É o recuperar de uma ideia em voga em 2008/2009, que só não foi posta em prática porque a União Europeia adoptou a divisão que já existia em Portugal e que, assim, se manteve. A ideia inicial era entregar a supervisão prudencial a uma entidade, com vista ao reconhecimento e ao controlo dos riscos e a assegurar a resiliência do sistema e das instituições financeiras por forma a garantir a estabilidade financeira. Já a supervisão comportamental também seria entregue a uma única entidade, incidindo sobre normas de conduta e direccionada para a regulação do direitos e interesses dos investidores e consumidores de produtos e serviços financeiros.

Se se confirmar a ideia do sistema ‘twin peaks’, a supervisão prudencial de todo o sistema financeiro – banca, seguros e mercado de capitais – ficará entregue ao Banco de Portugal e a comportamental a uma entidade que resultará da junção dos serviços do Banco de Portugal, CMVM e Autoridade de Supervisão de Seguros e Fundos de Pensões. Tudo ligado pelo reforço de poderes do Conselho de Supervisores Financeiros, capaz de fazer uma “avaliação independente dos fenómenos transversais ao sistema financeiro”, como referiu o ministro.
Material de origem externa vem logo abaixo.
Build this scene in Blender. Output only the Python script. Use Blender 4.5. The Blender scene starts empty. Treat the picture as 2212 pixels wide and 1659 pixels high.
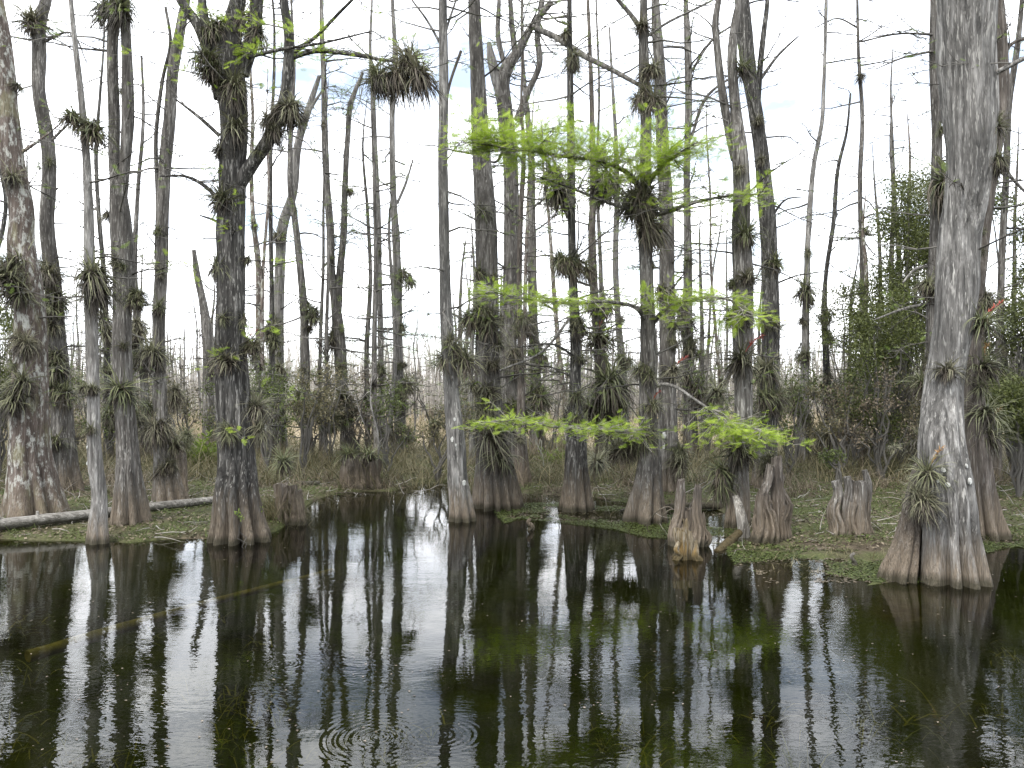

Centeno concluiu que esse órgão carece ainda de “um reforço de competências” e “deve constituir-se como um elemento importante de ligação entre as diferentes entidades de supervisão”.

A ideia esboçada pelo ministro das Finanças explica a razão pela qual Carlos Tavares, presidente da CMVM – entidade que tem por missão supervisionar e regular os mercados de instrumentos financeiros, assim como os agentes que neles actuam, promovendo a protecção dos investidores –, se mantém à frente da instituição, apesar de ter terminado o mandato a 15 de Setembro do ano passado. Esta poderá ser uma forma de o Governo, não podendo afastar Carlos Costa do Banco de Portugal, retirar-lhe uma parte do poder. Uma intenção que ficou patente numa frase de António Costa quando anunciou a intenção de reforçar a independência da entidade de supervisão, “designadamente na sua condução da política monetária”.